From the listing below, pull out every line where the string "part" appears.

(DATA EXTRACT):
****************

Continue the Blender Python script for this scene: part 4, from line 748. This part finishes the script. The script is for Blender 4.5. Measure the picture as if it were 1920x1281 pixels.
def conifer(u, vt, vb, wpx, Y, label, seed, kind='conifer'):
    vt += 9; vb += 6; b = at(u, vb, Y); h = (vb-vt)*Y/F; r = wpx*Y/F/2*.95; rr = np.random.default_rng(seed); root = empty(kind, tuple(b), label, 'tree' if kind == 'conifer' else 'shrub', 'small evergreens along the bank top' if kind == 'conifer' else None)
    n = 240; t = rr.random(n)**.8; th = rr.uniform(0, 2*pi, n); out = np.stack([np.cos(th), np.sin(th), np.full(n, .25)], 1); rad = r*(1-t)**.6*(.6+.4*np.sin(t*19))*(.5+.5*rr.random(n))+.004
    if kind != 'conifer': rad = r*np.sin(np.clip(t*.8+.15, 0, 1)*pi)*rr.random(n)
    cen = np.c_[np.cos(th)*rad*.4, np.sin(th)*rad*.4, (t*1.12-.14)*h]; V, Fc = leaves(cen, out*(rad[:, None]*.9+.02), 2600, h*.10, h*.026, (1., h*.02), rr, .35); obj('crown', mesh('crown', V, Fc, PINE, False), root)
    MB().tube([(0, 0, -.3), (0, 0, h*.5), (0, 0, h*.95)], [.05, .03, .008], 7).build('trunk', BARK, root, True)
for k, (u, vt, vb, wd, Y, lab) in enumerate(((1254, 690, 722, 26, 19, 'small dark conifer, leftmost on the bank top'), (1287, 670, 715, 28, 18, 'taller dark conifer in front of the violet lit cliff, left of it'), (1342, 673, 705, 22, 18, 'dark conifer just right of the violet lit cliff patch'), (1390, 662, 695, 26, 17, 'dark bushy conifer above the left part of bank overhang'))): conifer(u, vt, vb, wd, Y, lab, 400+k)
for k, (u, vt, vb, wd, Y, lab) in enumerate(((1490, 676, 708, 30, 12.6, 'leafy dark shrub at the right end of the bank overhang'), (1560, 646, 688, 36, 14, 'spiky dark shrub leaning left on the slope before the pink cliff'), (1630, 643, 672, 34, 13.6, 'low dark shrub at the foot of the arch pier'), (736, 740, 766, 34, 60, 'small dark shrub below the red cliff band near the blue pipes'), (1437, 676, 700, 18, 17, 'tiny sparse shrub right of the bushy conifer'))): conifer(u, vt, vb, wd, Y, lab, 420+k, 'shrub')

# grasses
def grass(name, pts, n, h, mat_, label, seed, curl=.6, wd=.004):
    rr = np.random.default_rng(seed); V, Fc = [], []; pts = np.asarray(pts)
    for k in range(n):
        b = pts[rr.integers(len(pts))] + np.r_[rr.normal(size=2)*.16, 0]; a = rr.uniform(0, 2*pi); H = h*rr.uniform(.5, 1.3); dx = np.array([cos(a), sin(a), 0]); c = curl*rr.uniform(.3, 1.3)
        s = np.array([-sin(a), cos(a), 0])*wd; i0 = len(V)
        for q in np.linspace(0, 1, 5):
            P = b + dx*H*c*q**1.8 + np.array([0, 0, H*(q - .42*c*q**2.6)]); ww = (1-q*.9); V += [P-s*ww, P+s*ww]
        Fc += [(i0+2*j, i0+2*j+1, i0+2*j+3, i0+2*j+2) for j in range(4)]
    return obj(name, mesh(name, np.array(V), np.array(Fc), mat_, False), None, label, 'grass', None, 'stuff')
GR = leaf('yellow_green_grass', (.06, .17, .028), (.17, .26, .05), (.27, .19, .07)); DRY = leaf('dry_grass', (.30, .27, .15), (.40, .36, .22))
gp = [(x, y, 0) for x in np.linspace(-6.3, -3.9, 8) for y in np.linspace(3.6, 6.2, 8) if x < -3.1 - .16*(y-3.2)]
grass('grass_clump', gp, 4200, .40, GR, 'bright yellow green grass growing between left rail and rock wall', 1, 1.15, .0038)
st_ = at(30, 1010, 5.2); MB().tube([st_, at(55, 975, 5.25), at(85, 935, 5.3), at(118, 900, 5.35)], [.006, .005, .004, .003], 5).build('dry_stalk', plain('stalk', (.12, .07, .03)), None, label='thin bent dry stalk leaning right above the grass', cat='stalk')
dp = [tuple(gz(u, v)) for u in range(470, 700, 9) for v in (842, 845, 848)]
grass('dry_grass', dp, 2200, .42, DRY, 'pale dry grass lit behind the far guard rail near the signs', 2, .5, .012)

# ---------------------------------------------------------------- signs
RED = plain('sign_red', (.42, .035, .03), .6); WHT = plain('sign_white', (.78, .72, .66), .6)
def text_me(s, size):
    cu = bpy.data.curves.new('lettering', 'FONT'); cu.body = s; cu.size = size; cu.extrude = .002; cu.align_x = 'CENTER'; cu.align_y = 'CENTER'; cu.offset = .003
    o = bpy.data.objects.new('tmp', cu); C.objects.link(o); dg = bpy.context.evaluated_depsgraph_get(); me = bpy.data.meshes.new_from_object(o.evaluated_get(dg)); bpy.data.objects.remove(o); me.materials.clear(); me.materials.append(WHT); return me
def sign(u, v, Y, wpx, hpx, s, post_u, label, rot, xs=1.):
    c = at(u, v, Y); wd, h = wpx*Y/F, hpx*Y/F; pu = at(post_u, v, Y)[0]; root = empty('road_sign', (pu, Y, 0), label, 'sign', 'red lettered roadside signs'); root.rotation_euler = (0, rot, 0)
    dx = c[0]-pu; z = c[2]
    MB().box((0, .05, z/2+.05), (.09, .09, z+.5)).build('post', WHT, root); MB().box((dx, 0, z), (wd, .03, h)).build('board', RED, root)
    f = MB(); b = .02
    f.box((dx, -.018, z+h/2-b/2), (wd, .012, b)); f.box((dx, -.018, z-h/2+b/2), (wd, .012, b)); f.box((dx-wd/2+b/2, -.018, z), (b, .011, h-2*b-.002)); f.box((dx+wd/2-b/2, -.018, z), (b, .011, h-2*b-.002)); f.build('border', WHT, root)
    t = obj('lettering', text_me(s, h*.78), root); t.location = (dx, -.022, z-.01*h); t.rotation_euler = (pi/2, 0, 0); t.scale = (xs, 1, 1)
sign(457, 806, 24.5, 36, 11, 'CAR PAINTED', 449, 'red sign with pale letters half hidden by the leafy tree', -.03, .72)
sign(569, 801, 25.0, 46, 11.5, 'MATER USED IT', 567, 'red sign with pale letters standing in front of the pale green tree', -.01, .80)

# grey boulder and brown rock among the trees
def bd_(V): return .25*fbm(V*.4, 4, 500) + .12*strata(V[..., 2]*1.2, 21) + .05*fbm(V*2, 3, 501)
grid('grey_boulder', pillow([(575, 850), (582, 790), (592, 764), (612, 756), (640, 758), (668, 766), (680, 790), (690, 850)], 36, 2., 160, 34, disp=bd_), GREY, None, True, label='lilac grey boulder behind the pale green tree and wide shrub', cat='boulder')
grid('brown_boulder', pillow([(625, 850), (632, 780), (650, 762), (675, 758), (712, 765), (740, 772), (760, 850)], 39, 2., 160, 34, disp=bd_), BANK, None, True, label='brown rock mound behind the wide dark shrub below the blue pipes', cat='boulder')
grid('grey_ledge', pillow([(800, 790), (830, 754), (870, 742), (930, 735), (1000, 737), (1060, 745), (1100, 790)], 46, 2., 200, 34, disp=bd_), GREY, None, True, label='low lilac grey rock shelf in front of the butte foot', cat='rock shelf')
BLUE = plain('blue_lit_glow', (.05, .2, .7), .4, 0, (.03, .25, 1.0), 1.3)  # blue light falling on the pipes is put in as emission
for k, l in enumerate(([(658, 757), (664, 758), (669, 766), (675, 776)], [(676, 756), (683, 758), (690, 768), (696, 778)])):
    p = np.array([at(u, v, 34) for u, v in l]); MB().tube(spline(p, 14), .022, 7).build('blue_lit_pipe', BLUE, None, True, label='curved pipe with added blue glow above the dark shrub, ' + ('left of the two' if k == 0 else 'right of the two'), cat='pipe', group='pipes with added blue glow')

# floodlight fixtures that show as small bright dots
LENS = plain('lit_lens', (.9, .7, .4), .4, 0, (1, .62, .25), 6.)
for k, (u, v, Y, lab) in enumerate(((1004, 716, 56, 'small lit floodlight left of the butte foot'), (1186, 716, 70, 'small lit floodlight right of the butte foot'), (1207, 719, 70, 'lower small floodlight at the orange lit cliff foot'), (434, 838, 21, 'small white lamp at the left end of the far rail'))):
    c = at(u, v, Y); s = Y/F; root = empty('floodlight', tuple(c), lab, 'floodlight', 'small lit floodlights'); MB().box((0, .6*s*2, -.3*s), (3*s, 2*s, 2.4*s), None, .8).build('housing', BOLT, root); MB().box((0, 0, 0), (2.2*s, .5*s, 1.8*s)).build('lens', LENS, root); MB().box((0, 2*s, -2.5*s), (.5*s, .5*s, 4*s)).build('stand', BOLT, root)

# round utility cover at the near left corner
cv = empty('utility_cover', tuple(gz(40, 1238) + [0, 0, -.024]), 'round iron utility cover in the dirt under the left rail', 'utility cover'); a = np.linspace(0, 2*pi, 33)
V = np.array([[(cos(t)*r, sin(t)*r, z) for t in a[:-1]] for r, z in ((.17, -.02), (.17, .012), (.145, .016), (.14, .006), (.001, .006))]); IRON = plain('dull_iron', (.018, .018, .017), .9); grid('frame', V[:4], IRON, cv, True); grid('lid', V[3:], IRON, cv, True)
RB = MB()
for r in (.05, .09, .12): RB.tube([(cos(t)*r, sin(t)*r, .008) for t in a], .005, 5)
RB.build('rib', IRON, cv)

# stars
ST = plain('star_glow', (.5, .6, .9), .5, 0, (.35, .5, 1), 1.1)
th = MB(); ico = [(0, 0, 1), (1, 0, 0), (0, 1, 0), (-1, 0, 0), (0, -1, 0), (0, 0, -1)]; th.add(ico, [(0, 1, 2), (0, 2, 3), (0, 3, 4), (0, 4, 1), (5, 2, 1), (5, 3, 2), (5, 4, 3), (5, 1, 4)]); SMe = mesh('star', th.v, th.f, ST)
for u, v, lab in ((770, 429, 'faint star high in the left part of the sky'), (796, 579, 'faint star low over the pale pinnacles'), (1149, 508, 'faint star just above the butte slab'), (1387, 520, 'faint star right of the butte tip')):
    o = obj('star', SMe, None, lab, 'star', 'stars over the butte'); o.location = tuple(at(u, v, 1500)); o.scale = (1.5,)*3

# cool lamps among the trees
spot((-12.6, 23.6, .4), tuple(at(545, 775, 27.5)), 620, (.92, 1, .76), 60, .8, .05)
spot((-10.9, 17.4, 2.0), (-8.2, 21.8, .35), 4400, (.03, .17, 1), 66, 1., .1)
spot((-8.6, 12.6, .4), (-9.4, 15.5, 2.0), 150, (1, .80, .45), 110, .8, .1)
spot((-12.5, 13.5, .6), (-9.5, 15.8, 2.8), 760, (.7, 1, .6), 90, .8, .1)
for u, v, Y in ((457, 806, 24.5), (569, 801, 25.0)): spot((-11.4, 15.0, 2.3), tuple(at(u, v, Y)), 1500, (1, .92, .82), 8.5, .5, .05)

****************

(FULL RESPONSE):
Continue the Blender Python script for this scene: part 4, from line 748. This part finishes the script. The script is for Blender 4.5. Measure the picture as if it were 1920x1281 pixels.
for k, (u, vt, vb, wd, Y, lab) in enumerate(((1254, 690, 722, 26, 19, 'small dark conifer, leftmost on the bank top'), (1287, 670, 715, 28, 18, 'taller dark conifer in front of the violet lit cliff, left of it'), (1342, 673, 705, 22, 18, 'dark conifer just right of the violet lit cliff patch'), (1390, 662, 695, 26, 17, 'dark bushy conifer above the left part of bank overhang'))): conifer(u, vt, vb, wd, Y, lab, 400+k)
for u, v, lab in ((770, 429, 'faint star high in the left part of the sky'), (796, 579, 'faint star low over the pale pinnacles'), (1149, 508, 'faint star just above the butte slab'), (1387, 520, 'faint star right of the butte tip')):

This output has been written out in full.